WHAT IS EXPECTED:
Quote the records exactly, starting at the first line and stopping after the line with "from mathutils import Vector, Matrix, noise"; skip the pictures.

(A block of data)
(begin)
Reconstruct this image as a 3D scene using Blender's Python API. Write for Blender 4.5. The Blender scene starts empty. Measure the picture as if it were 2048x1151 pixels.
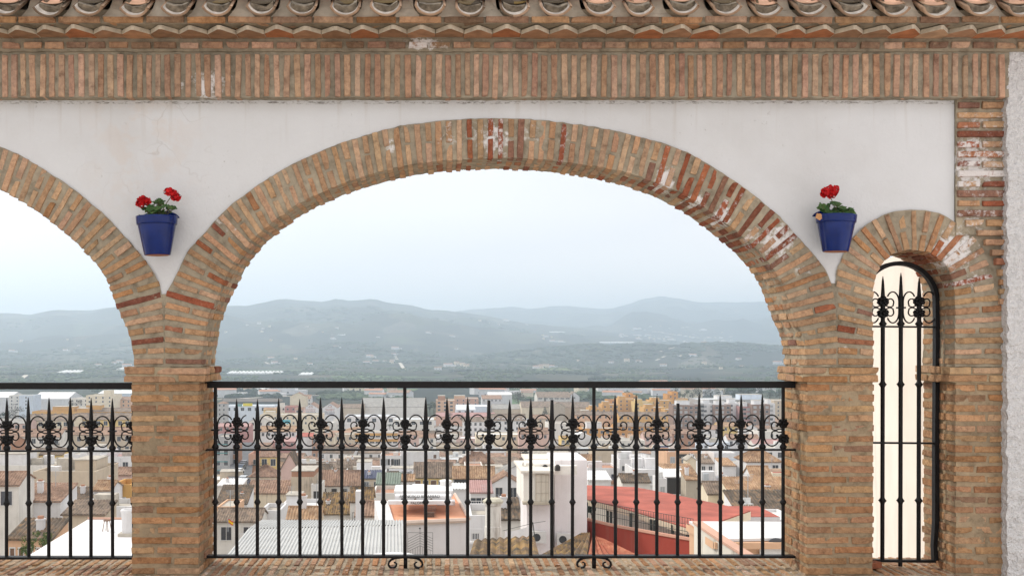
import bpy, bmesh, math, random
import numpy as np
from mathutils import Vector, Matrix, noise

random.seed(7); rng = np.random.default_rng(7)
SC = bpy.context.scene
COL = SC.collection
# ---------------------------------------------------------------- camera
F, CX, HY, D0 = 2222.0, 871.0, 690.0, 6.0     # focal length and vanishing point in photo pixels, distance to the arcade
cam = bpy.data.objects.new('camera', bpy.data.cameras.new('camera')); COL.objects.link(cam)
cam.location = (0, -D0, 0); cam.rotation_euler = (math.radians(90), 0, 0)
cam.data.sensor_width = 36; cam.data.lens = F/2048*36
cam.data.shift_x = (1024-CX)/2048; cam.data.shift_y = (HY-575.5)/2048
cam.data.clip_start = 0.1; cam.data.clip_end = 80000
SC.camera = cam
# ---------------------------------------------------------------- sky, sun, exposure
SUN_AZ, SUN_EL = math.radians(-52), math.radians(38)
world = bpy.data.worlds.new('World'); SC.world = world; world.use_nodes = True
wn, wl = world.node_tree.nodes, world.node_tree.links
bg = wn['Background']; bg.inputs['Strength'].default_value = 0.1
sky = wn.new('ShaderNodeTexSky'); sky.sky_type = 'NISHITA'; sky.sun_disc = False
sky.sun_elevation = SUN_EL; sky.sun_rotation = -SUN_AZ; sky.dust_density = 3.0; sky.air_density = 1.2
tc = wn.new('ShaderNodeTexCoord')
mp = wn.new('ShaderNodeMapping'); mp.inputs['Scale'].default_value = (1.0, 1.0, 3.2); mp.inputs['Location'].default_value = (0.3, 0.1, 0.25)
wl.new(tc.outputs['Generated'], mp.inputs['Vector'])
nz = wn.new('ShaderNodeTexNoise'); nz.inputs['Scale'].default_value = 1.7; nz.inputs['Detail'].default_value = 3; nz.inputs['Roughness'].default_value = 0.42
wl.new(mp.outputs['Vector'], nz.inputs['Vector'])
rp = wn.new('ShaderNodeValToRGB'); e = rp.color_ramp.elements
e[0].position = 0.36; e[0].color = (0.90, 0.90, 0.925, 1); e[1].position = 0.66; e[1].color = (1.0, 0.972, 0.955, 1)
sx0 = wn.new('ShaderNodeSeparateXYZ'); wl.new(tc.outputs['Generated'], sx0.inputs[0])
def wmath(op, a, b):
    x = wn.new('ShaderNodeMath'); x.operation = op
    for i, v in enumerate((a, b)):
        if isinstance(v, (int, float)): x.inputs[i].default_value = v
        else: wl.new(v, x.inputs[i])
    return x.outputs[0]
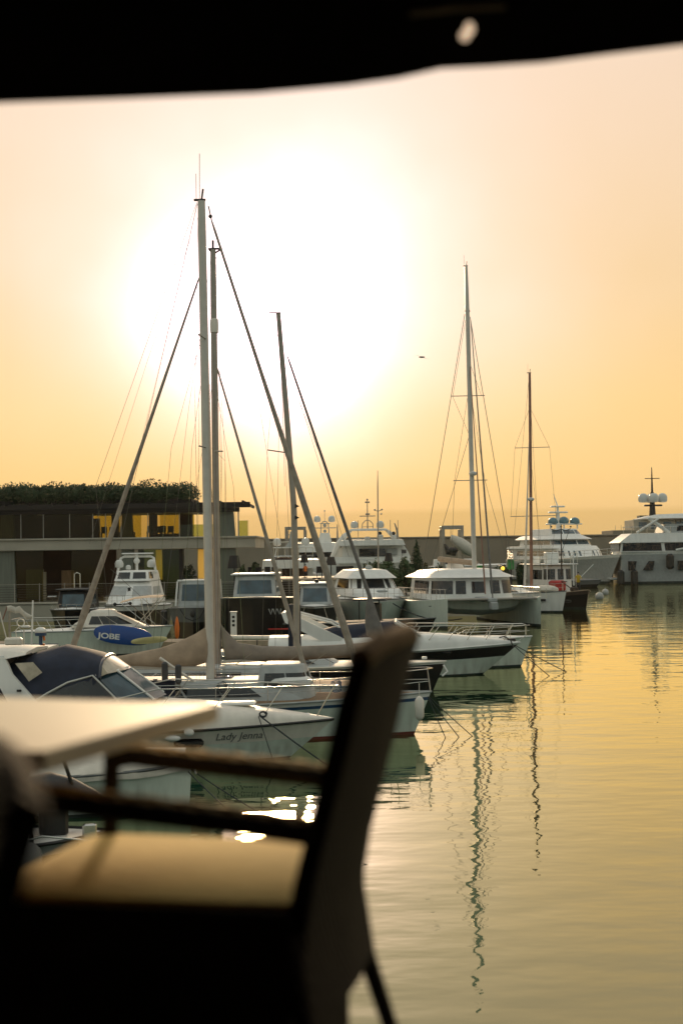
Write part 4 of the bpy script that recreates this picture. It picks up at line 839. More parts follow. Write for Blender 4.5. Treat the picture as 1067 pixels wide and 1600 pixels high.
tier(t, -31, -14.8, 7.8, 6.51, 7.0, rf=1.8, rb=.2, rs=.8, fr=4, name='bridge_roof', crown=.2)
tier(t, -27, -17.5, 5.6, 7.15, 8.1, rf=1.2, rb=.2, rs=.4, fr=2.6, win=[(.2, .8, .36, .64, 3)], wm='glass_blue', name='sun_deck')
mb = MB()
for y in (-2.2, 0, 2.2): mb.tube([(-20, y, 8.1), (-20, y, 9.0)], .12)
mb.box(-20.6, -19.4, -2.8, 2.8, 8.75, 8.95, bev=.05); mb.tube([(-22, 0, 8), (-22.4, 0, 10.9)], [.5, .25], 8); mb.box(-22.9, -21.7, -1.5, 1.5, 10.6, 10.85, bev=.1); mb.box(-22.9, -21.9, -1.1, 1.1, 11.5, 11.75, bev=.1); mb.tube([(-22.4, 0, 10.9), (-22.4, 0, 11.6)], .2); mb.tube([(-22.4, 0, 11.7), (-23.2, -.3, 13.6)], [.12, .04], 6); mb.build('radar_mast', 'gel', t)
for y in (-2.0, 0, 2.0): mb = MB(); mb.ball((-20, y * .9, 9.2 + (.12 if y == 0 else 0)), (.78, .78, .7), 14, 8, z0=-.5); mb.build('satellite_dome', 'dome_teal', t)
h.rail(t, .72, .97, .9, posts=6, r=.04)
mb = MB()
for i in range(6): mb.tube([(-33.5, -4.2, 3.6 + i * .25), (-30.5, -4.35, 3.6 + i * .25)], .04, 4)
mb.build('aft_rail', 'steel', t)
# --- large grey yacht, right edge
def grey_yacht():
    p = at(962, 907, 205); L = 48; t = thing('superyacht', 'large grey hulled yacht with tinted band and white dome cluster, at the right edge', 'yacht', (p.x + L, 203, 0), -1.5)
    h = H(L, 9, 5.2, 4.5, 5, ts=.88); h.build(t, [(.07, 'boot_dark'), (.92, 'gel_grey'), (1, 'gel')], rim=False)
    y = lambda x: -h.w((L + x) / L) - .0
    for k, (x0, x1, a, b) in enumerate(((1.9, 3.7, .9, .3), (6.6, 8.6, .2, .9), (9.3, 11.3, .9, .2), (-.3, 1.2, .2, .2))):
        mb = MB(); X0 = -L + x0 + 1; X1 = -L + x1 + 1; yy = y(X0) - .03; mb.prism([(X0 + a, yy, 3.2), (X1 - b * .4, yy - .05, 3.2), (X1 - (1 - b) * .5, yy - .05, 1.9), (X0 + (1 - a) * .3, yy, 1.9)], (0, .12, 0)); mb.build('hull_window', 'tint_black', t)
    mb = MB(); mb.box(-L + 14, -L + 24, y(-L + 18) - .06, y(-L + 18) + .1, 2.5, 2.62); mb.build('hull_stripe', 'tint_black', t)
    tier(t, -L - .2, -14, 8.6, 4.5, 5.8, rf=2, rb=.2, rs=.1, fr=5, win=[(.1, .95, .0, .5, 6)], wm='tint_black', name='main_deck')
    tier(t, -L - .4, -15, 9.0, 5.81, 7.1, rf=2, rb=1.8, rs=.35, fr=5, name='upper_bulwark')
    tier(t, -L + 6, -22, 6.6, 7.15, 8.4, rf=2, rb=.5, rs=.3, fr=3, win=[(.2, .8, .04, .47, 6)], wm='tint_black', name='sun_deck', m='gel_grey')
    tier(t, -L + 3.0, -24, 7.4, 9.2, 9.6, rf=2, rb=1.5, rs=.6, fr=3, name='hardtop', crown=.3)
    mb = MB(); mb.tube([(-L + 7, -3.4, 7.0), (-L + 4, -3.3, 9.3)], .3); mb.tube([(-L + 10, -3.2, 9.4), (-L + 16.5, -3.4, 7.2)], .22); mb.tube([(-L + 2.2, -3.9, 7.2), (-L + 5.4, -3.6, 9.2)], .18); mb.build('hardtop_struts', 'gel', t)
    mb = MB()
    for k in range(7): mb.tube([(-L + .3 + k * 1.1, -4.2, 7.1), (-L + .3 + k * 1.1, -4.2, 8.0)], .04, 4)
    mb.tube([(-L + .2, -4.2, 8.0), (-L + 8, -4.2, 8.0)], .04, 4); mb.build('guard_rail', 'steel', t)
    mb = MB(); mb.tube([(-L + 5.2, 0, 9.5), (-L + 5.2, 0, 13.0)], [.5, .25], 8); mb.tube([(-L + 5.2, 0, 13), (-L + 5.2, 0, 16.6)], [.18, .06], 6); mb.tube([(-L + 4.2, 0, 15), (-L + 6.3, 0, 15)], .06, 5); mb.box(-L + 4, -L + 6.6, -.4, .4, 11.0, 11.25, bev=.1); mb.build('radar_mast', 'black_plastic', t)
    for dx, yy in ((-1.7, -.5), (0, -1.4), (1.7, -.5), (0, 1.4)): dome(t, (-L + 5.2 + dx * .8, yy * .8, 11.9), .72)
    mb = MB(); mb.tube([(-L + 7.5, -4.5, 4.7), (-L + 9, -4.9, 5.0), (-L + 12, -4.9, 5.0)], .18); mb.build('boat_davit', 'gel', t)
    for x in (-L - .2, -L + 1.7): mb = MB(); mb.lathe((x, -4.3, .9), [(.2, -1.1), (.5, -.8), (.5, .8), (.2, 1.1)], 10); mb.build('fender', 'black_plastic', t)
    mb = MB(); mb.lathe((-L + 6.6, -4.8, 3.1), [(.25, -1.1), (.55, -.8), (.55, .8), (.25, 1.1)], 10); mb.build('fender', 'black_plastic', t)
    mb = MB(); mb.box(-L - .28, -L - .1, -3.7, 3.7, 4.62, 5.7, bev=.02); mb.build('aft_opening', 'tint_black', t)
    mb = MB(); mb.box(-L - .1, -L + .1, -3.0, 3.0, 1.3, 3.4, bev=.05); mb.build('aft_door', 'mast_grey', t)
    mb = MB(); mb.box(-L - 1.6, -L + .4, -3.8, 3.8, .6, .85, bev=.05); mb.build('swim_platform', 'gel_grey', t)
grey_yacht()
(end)
OUTPUT FOR THIS TASK:
Reconstruct this image as a 3D scene using Blender's Python API. Write for Blender 4.5. The Blender scene starts empty. Measure the picture as if it were 2048x1151 pixels.
import bpy, bmesh, math, random
import numpy as np
from mathutils import Vector, Matrix, noise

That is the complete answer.